What the reopening is not

It is tempting to read the SSC's decision as a victory for applicant unions and the candidate-rights ecosystem that has grown up around the courts. Some of that is fair. The system does respond to pressure, and pressure from below is one of the things keeping the exam honest. But the deeper story is that the SSC is now reacting to a labour market it did not build and cannot resolve. India produces more graduates than its formal sector can hire. The CGLE is the most legible filter, so it becomes the site on which anxiety about formal employment is performed. A reopened window is not a structural fix. It is a temporary relief on a queue that will reform within hours of the portal reopening.

The stakes, in plain terms

If the trajectory continues, the exam will become more important, the queues longer, and the coaching economy larger — while the underlying mismatch between graduate output and public-sector absorption widens. The losers are the candidates who spend years preparing for a system that is statistically unlikely to select them, and the public, which pays for the administration of a sorting exercise that sorts less than it claims to. The winners are the operators who monetise the queue, and incumbent employees whose pension and job-security premiums continue to compound.

The honest reading is also the uncomfortable one. No single commission notice will move this. What would move it is a serious national conversation about whether the state should be the employer of first resort for graduates, and if not, what the alternative pipeline is. The SSC's 25 June deadline is a news item. The question of what Indian graduates do with the rest of their working lives is a policy one.

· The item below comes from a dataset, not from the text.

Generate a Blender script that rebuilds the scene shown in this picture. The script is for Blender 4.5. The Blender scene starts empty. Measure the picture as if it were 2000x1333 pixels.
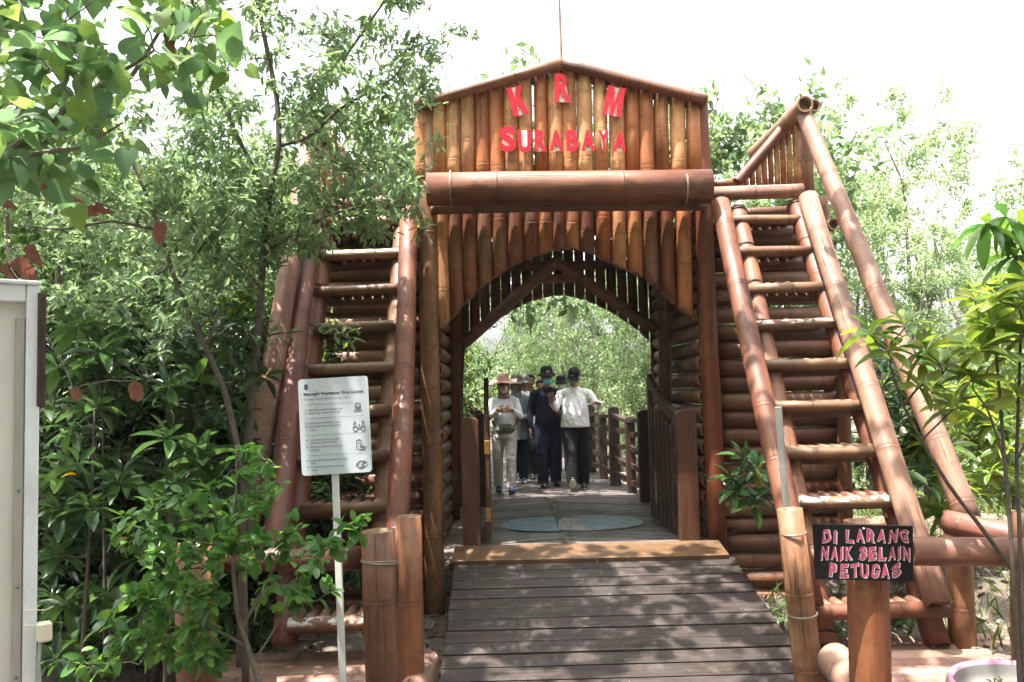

*Desk note: Monexus treats the SSC's CGLE as a recurring structural story, not a one-day administrative story. The Indian Express's three same-day items — a reopened exam window, a US FDA-approved antibiotic, a Tamil Nadu road accident — sit well together precisely because they show the same state's administrative surface, its scientific capacity, and its public-safety record in one frame. The piece above reads the exam story against the grain of the day's news.